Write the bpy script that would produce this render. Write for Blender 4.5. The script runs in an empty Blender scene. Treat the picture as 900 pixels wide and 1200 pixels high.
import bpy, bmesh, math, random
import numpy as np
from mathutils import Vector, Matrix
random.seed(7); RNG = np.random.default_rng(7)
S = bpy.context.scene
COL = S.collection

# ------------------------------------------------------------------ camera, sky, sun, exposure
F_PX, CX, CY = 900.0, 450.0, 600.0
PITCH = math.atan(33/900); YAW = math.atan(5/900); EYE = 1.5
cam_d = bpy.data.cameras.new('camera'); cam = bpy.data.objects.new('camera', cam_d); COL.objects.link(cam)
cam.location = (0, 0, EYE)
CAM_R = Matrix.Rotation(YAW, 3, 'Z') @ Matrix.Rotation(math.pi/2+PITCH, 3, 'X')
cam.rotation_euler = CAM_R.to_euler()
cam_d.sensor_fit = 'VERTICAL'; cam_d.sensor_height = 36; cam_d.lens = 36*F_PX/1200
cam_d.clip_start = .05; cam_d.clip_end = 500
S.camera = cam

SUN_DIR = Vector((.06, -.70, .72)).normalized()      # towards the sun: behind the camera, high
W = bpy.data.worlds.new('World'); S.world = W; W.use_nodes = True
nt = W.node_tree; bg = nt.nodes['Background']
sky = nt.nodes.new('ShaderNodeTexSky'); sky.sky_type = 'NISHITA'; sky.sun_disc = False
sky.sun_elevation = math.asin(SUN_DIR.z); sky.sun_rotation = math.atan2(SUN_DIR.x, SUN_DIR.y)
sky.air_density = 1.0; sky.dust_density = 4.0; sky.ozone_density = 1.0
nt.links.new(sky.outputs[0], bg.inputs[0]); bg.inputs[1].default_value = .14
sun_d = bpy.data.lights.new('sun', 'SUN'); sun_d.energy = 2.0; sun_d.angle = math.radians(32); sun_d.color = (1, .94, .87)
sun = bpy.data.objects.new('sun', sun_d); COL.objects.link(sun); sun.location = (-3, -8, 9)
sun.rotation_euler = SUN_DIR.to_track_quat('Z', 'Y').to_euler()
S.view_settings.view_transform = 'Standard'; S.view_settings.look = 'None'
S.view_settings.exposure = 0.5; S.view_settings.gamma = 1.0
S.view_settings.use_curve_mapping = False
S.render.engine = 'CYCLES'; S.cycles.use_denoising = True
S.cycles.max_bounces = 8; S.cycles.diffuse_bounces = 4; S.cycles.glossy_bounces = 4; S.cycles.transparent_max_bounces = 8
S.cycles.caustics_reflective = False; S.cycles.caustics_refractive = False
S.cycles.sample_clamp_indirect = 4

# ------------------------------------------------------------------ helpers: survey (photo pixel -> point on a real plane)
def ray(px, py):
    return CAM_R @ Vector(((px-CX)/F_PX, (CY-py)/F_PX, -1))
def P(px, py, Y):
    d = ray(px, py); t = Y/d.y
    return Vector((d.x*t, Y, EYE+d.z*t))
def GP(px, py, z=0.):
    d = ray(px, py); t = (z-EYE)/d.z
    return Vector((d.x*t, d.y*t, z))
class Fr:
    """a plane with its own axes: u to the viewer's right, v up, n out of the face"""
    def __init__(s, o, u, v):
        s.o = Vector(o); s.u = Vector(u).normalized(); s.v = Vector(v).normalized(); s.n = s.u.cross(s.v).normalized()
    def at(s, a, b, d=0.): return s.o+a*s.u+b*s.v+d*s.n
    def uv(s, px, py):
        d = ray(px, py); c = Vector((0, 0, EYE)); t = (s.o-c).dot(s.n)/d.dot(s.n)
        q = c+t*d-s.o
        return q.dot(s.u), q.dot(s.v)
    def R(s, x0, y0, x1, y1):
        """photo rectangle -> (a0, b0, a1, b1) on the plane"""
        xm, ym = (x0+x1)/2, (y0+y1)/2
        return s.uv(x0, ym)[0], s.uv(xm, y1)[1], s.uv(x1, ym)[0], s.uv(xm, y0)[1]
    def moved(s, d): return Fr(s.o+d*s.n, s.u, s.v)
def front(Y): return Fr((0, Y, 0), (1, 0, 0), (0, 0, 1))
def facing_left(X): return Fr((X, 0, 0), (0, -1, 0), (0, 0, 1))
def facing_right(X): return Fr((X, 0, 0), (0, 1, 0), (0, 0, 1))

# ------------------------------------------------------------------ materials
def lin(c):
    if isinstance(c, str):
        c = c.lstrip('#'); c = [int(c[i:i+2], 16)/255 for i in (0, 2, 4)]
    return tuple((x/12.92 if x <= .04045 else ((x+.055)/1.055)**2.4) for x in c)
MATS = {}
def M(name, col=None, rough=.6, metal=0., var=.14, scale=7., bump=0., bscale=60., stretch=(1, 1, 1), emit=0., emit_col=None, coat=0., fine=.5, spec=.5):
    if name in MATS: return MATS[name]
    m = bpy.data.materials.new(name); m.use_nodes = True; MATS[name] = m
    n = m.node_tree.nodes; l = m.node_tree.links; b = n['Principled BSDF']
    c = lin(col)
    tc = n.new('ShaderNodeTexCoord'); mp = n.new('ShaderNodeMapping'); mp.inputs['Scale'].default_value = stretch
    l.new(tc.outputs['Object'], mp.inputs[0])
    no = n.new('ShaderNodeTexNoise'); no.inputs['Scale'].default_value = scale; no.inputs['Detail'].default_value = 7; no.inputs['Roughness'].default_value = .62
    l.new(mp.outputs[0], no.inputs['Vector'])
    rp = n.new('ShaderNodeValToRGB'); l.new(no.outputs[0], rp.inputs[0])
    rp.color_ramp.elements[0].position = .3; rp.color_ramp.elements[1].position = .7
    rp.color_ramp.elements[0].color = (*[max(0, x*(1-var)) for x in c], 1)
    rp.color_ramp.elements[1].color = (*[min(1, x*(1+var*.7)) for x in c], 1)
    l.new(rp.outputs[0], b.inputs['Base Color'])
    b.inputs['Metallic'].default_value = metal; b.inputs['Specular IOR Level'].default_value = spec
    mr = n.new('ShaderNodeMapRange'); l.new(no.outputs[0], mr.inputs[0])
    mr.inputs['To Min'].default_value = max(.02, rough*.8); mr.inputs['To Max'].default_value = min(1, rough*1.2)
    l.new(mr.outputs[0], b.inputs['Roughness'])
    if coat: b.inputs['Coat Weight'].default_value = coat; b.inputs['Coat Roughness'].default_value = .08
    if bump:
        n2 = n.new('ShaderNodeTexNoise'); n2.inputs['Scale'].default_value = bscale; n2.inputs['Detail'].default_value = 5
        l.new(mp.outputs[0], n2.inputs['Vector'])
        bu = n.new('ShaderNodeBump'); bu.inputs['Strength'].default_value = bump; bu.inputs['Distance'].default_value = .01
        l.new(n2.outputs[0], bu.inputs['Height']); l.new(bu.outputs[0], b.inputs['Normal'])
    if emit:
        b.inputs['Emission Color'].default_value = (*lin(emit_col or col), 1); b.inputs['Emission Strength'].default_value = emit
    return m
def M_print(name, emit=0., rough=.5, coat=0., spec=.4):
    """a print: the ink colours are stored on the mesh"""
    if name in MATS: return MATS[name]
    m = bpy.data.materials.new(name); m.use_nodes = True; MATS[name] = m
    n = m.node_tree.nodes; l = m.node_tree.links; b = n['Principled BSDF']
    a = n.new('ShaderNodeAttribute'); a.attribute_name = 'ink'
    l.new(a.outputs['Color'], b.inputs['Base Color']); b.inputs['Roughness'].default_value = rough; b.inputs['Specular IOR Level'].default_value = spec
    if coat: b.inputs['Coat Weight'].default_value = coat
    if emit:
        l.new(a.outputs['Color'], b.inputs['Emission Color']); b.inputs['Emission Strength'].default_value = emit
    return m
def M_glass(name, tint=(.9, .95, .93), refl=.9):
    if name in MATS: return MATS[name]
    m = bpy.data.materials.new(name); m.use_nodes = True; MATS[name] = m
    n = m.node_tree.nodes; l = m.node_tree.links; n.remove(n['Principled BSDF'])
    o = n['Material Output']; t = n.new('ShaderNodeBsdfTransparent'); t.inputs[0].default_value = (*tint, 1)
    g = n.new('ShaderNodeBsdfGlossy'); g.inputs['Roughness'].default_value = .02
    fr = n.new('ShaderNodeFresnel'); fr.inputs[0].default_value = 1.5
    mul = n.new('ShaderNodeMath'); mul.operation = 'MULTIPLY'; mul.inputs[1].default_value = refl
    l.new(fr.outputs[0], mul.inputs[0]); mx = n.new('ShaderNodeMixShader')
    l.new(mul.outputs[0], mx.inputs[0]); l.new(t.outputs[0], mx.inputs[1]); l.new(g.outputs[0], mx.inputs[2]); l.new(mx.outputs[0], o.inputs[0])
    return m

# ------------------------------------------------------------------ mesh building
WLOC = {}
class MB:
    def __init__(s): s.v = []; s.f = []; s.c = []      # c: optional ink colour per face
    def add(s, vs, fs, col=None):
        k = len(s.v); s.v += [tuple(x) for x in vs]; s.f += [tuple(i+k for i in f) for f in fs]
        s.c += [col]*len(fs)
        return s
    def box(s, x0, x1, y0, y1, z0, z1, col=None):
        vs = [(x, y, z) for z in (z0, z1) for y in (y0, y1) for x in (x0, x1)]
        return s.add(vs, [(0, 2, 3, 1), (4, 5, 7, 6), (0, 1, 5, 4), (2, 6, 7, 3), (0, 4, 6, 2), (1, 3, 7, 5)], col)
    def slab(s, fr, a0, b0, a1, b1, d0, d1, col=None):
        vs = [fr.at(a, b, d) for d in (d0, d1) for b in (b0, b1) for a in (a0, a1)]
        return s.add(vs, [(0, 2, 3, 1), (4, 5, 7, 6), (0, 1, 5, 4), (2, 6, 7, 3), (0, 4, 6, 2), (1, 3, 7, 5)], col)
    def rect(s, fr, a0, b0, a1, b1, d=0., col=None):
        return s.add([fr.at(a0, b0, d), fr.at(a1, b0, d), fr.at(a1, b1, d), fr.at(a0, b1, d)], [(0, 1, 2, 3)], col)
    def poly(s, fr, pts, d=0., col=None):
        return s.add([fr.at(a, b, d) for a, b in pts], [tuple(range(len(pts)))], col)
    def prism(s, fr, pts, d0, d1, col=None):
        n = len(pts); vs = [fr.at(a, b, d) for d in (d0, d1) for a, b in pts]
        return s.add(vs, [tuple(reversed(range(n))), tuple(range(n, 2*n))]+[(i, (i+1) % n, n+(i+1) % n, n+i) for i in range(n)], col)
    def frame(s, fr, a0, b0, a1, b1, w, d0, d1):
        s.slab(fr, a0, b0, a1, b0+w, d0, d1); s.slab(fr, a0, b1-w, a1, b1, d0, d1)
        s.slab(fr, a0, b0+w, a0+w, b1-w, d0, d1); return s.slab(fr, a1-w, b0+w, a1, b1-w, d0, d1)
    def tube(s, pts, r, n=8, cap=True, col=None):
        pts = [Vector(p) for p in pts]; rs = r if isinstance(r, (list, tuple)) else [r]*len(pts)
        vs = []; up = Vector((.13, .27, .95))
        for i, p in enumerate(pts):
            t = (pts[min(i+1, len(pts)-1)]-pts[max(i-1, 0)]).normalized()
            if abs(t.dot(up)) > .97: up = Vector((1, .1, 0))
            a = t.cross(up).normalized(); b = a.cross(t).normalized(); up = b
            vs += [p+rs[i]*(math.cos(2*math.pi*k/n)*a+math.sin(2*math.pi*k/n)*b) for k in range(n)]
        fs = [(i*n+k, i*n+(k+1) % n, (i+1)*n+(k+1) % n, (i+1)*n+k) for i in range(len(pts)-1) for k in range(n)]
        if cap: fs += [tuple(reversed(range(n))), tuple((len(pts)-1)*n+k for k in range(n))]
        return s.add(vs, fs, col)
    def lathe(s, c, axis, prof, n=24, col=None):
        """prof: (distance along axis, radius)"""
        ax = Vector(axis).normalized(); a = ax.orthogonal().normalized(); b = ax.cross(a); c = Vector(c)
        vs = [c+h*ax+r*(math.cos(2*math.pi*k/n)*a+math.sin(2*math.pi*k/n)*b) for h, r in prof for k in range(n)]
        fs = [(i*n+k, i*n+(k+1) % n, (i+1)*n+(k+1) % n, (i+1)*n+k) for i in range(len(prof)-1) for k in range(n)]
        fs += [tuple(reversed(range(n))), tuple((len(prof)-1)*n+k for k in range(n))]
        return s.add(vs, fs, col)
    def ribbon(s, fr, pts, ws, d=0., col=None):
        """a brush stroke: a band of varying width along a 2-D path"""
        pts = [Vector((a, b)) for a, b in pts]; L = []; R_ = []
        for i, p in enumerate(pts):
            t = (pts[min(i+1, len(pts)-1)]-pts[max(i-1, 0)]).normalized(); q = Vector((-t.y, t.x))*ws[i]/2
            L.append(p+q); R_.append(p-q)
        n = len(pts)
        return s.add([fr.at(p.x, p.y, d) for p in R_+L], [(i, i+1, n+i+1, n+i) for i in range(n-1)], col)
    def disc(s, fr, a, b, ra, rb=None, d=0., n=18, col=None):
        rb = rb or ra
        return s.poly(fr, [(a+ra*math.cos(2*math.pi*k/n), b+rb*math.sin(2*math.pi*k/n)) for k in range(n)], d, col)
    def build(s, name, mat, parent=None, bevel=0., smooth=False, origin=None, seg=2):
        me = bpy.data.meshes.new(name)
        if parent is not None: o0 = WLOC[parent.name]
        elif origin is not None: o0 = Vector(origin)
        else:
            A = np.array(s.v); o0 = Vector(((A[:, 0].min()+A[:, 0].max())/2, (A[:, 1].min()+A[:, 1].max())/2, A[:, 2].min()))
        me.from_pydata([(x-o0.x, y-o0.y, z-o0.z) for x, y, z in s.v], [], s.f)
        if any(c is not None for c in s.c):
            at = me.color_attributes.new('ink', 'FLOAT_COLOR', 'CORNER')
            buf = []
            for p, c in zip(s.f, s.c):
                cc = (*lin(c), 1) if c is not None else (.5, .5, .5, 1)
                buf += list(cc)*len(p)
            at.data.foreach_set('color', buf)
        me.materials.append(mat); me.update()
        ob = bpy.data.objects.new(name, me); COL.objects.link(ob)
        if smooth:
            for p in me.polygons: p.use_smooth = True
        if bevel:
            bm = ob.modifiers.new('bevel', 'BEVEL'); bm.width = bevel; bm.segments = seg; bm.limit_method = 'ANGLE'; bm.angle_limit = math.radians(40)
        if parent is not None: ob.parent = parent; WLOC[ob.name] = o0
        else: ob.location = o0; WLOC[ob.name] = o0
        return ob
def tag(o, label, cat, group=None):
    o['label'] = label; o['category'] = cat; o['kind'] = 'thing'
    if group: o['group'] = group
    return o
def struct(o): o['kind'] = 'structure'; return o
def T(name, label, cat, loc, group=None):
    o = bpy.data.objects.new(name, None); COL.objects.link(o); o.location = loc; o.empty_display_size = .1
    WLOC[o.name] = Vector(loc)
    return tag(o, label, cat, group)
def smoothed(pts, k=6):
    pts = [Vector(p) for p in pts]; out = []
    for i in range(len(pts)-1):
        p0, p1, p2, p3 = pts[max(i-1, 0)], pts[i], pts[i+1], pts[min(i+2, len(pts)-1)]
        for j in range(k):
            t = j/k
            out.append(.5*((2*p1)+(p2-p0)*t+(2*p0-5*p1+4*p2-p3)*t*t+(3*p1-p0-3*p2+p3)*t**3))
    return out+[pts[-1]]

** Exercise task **
Restate word for word only the lines running from the beginning of the data to the line holding "COL = S.collection", both included.

** The answer **
Write the bpy script that would produce this render. Write for Blender 4.5. The script runs in an empty Blender scene. Treat the picture as 900 pixels wide and 1200 pixels high.
import bpy, bmesh, math, random
import numpy as np
from mathutils import Vector, Matrix
random.seed(7); RNG = np.random.default_rng(7)
S = bpy.context.scene
COL = S.collection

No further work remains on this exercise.